Die Netto-Verbindlichkeiten stiegen um 300 Millionen Euro auf 10,4 Milliarden Euro. Die hohen Belastungen aus den Milliardenübernahmen von TRW und des Bremsenherstellers Wabco drücken weiter auf die Bilanz. Deshalb gilt die Zinswende als große Herausforderung für ZF, das in den kommenden sechs Jahren acht Milliarden Euro refinanzieren muss.

Noch wichtiger für ZF ist es, dass die an die Rentabilität geknüpften Kreditbedingungen eingehalten werden. Andernfalls können die Banken auch noch niedrig verzinste Kredite kündigen. Die Eigenkapitalquote des Unternehmens liegt aber inzwischen wieder oberhalb der Marke von 20 Prozent. Entlastung bei der Verschuldung sollen auch die geplanten Verkäufe bringen.
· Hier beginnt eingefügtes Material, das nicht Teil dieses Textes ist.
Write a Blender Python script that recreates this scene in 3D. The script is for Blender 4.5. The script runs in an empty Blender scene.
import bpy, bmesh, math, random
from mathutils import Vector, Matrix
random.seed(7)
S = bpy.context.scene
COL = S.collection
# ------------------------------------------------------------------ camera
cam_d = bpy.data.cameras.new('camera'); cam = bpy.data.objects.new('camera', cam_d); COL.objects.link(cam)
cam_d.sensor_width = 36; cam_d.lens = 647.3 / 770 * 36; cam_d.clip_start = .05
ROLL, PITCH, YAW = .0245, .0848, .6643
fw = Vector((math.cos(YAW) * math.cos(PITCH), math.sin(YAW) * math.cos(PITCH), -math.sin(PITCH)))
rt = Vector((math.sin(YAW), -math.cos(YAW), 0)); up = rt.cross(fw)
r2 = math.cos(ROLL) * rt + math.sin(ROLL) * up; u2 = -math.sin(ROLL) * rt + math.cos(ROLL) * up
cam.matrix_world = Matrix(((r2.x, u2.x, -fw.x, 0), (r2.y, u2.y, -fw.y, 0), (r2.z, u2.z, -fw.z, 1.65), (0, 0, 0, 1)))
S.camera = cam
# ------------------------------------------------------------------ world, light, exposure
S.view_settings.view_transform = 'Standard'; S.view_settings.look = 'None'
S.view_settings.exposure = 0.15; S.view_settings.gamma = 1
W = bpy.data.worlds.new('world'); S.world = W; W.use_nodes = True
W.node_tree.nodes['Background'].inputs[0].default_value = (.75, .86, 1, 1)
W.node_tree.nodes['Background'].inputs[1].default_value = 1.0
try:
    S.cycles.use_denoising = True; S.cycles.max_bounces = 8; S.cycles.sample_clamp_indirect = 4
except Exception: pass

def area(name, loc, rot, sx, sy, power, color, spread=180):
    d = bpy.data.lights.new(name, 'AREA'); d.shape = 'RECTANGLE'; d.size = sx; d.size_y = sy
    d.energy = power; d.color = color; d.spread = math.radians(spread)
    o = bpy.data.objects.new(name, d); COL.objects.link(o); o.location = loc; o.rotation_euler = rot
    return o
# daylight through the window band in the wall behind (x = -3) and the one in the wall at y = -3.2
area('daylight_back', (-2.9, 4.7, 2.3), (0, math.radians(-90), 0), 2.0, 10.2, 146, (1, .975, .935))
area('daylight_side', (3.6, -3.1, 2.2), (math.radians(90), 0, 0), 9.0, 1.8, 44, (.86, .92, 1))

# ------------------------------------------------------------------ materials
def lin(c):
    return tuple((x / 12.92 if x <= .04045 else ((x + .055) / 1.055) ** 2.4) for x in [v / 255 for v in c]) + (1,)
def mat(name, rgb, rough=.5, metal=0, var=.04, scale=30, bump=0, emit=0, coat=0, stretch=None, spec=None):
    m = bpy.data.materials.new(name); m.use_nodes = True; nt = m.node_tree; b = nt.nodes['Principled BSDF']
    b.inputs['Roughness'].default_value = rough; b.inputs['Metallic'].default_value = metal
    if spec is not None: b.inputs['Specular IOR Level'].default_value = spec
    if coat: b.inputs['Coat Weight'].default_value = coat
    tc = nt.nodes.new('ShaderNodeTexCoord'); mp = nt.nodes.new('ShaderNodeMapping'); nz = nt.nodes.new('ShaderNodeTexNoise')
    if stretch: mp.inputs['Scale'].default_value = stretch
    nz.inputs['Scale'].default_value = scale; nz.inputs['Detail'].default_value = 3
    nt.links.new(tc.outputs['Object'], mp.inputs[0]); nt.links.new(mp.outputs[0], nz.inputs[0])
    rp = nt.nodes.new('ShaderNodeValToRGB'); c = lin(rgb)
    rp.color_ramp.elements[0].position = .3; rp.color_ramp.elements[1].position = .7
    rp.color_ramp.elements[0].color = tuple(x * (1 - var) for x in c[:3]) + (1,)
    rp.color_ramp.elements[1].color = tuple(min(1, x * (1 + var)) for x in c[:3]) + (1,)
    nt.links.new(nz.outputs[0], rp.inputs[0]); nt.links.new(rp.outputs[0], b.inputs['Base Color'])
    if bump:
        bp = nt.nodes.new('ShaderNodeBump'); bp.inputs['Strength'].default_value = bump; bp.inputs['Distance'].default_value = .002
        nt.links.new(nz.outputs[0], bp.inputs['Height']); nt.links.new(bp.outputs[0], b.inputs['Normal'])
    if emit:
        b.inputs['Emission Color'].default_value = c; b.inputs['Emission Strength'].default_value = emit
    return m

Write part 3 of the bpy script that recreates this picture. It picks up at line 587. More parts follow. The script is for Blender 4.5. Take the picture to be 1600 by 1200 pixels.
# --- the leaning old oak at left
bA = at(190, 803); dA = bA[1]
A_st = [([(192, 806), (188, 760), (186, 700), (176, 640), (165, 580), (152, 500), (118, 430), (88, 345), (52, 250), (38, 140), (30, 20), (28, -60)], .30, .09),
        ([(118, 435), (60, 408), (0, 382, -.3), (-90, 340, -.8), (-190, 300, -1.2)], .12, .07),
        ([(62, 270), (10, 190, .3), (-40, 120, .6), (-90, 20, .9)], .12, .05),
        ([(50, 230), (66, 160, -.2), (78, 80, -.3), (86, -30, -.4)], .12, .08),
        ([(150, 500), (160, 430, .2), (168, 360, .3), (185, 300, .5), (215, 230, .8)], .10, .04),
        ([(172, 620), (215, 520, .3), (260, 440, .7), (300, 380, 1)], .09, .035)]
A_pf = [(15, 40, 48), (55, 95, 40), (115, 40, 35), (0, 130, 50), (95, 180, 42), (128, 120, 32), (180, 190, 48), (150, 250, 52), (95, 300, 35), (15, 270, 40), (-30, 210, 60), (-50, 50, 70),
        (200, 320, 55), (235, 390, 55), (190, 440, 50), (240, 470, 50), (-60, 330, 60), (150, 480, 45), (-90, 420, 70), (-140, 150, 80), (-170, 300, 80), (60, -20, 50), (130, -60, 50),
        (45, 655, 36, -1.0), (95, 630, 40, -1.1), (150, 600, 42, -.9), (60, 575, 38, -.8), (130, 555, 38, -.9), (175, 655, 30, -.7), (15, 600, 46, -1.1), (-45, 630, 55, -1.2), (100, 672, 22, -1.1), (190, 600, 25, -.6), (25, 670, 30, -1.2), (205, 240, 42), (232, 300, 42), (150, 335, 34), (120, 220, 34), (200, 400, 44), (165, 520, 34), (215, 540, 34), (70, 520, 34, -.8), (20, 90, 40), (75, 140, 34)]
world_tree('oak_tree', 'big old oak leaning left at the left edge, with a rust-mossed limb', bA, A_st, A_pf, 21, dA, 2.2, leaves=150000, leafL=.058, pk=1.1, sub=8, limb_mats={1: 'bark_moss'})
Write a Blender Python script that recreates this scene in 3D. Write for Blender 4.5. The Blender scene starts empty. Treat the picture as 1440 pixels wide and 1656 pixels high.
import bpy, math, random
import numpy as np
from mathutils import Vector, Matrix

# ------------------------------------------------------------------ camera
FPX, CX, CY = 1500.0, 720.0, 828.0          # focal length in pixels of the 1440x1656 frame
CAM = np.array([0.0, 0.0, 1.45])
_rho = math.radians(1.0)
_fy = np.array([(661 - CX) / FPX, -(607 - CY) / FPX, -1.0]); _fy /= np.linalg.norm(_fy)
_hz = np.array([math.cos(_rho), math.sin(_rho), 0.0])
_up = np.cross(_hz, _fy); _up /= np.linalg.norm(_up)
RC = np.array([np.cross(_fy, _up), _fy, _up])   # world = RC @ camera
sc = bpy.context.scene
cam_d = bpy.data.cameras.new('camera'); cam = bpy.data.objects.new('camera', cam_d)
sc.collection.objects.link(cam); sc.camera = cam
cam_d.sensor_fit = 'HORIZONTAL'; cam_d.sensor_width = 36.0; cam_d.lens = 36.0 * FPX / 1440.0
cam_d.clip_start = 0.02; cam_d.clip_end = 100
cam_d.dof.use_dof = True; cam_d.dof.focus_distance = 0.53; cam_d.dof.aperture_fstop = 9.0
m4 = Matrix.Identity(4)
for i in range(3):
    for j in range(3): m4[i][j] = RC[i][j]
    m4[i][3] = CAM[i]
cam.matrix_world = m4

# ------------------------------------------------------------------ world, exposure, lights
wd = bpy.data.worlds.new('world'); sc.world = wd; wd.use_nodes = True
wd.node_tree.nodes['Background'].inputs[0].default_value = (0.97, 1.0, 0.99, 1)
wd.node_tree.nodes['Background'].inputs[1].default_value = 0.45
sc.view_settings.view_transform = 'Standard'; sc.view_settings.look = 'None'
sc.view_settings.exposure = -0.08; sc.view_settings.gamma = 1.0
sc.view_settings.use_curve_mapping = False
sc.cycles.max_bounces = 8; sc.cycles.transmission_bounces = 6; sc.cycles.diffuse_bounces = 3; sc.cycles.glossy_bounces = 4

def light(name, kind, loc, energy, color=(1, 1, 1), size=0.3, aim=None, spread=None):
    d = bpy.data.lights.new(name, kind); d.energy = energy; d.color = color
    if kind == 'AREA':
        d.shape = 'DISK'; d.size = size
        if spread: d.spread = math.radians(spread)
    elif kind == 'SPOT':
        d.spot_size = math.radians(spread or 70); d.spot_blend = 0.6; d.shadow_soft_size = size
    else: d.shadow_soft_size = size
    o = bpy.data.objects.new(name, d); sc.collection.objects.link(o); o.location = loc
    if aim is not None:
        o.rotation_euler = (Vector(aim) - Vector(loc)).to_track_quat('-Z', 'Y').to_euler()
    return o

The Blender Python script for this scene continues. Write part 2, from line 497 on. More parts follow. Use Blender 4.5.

Seit 2019 ist die Autoproduktion geschrumpft. Während die Hersteller den Knick kompensieren, indem sie sich auf hochpreisige Produkte konzentrieren, bleibt das Geschäft der Zulieferer durch die historisch hohen Kosten für die Transformation kompliziert. Dennoch rechnet der Stiftungskonzern ZF in diesem Jahr mit leicht besseren Geschäften. Der Umsatz soll auf über 45 Milliarden Euro steigen, die bereinigte Ebit-Marge soll zwischen 4,7 und 5,2 Prozent liegen.